A belief can be justifiable in a number of ways – in Wittgensteinian terms, a belief is justified when it satisfies the criteria for that sort of belief among a language community, who have a self-contained set of rules. Chess players have beliefs about what it is wrong to do (you can’t punch the other player, for instance) that are not in any sense scientific. Religious beliefs may be of that kind; that’s for those who care to argue. I don’t need to say they must have ways of knowing, merely that they have beliefs that satisfy some criteria, and we can then talk about those criteria.

Deep down, it isn’t theology the militants really have a problem with. It’s philosophy.

3 thoughts on “

  1. PZ's awkward attempt to portray his knowledge of his own love for his wife as a result of scientific inference reminds me of a similarly humorous display of scientism at National Review a couple years ago.

    Someone (I think Jonah Goldberg) had accused John Derbyshire of scientism. Derb's rather miffed response was that no, he wasn't guilty of thinking that science was the sole arbiter of truth because, get this, he believed that the earth had revolved around the sun before science discovered it.

    In other words, he showed that the best example he could think of to defend himself against the charge of scientism (the belief that science is the only rational guide to truth) was a truth found by science – essentially confirming the accusation in his attempt to deny it.

    Anyhow, Ed Feser recently wrote an excellent first part of a two-part series on exactly this topic.

  2. Another thing that has occurred to me. In terms of content, scientism is simply logical positivism, nothing less and nothing more. The only real difference is, logical positivism was mainly bought into by philosophers, and so at least had a rigorous philosophical definition (which was abandoned as everyone came to the realization that it had been disproved).

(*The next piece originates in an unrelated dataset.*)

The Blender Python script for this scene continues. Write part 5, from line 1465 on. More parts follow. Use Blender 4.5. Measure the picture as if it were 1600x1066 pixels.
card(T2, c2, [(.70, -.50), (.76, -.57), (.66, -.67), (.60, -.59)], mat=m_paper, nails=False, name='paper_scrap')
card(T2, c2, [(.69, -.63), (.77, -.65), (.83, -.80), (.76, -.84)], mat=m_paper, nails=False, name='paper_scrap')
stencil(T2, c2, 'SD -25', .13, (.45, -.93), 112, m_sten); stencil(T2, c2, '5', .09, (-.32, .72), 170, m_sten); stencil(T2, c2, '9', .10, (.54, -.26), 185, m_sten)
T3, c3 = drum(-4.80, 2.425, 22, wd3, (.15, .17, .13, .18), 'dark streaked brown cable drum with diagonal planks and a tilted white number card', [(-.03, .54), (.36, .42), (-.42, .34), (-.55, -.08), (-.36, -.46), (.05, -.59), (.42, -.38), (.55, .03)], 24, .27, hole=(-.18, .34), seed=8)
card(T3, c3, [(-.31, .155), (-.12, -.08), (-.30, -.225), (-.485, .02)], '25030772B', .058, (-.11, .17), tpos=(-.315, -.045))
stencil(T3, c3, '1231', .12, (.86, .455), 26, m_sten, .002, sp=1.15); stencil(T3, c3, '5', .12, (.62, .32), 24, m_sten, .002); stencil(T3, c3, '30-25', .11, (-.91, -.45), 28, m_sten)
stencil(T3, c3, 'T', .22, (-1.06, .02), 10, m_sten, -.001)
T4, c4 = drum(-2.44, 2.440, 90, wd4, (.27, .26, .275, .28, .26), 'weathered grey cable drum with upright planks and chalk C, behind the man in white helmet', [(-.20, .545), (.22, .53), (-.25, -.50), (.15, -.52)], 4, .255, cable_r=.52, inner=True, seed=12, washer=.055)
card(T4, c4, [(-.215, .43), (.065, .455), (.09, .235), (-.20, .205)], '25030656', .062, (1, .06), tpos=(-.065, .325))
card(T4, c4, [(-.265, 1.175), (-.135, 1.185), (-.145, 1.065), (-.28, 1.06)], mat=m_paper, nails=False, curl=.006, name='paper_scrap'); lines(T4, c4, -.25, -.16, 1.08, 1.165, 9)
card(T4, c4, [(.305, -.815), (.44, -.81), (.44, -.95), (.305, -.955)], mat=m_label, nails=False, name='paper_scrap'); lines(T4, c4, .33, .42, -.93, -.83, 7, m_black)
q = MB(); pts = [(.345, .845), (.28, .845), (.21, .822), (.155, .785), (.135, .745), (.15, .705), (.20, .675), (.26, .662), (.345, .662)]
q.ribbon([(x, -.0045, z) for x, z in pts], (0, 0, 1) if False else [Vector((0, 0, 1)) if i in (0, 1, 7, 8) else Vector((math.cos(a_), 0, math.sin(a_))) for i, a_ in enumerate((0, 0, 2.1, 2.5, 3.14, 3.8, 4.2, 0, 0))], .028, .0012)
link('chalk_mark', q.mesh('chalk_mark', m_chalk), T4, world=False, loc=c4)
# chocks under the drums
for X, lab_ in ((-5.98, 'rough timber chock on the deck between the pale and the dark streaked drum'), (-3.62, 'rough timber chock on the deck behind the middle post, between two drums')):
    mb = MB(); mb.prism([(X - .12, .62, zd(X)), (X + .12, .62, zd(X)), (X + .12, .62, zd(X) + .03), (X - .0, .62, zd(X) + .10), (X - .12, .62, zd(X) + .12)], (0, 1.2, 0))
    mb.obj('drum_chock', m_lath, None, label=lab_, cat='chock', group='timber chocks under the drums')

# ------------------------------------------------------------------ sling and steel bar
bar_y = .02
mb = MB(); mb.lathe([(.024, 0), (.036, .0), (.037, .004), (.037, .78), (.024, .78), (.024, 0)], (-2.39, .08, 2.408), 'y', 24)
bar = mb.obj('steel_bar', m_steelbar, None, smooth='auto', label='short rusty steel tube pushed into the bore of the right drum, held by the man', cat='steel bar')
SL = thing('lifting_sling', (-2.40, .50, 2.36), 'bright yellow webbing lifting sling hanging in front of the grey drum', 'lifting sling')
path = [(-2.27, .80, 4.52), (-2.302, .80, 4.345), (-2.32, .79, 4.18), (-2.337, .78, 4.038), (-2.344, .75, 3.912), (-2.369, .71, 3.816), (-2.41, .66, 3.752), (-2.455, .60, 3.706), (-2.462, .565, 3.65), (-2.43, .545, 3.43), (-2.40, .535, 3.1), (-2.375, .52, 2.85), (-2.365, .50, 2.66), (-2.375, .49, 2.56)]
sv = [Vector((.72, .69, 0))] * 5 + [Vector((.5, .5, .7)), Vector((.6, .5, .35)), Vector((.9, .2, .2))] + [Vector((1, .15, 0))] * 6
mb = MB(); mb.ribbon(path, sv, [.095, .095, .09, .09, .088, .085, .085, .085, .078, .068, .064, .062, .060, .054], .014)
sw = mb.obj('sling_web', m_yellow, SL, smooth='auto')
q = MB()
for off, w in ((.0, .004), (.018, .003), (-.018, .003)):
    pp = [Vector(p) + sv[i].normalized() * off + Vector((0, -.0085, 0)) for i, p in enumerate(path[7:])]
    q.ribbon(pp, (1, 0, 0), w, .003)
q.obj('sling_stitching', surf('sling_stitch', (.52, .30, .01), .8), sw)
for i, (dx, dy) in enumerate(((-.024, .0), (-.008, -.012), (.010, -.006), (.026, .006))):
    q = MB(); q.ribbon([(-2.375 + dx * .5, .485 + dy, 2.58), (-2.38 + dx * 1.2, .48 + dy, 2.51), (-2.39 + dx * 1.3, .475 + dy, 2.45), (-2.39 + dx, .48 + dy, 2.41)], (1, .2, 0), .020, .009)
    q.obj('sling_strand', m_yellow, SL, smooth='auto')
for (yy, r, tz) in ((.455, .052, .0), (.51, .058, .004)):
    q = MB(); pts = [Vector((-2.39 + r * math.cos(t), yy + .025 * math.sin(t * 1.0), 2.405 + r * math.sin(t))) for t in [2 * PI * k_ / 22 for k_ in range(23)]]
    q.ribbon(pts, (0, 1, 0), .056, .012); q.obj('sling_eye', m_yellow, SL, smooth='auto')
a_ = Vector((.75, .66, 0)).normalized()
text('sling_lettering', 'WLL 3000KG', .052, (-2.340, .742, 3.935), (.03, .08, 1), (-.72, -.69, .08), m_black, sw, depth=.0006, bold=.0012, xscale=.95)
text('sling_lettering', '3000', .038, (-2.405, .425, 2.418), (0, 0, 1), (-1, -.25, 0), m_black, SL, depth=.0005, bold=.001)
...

    Scientism is the same idea, but it's subscribed to primarily by people who are totally ignorant of philosophy, and so engage in it incompetently. So despite promoting it, they never define its terms clearly or examine it like the philosophers did, and so never come to the realization that the idea they're promoting is actually identical to a philosophical doctrine that has been defunct for more than half a century.